Week 1: Introduction, Electric Charge properties, Conductors and Insulators, Charge Quantization, Charge Conservation, Check points, Questions

In dry weather, you can produce a spark by walking across certain types of carpet and then bringing one of your fingers near a metal doorknob, metal faucet, or even a friend. You can also produce multiple sparks when you pull, say, a sweater from your body or clothes from a dryer. Sparks and the "static cling" of clothing are usually just annoying. However, if you happen to pull off a sweater and then spark to a computer, the results are more than just annoying. These examples reveal that we have electric charge in our bodies, sweaters, carpets, doorknobs, faucets, and computers. In fact, every object contains a vast amount of electric charge.

After reading this chapter, you should be able to . . .

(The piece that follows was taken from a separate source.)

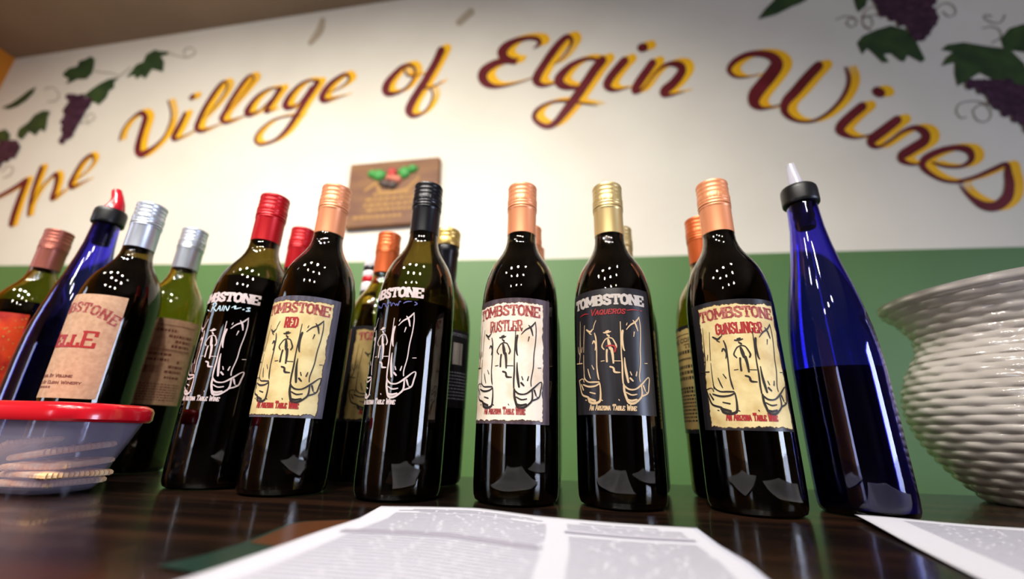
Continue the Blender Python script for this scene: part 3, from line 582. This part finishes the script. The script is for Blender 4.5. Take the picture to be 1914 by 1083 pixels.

  1. Distinguish between being electrically neutral, negatively charged, and positively charged and identify excess charge.
  2. Distinguish between conductors, nonconductors (insulators), semiconductors, and superconductors.
  3. For either of the particles in a pair of charged particles, apply Coulomb’s law to relate the magnitude of the electrostatic force, the charge magnitudes of the particles, and the separation between the particles.
  4. Identify that a shell of uniform charge attracts or repels a charged particle that is outside the shell as if all the shell’s charge were concentrated as a particle at the shell’s center.
  5. Identify that if a charged particle is located inside a shell of uniform charge, there is no net electrostatic force on the particle from the shell.
  6. Identify that the charge of a particle or object must be a positive or negative integer times the elementary charge.
  7. Identify that in any isolated physical process, the net charge cannot change (the net charge is always conserved).
  8. Identify an annihilation process of particles and a pair production of particles.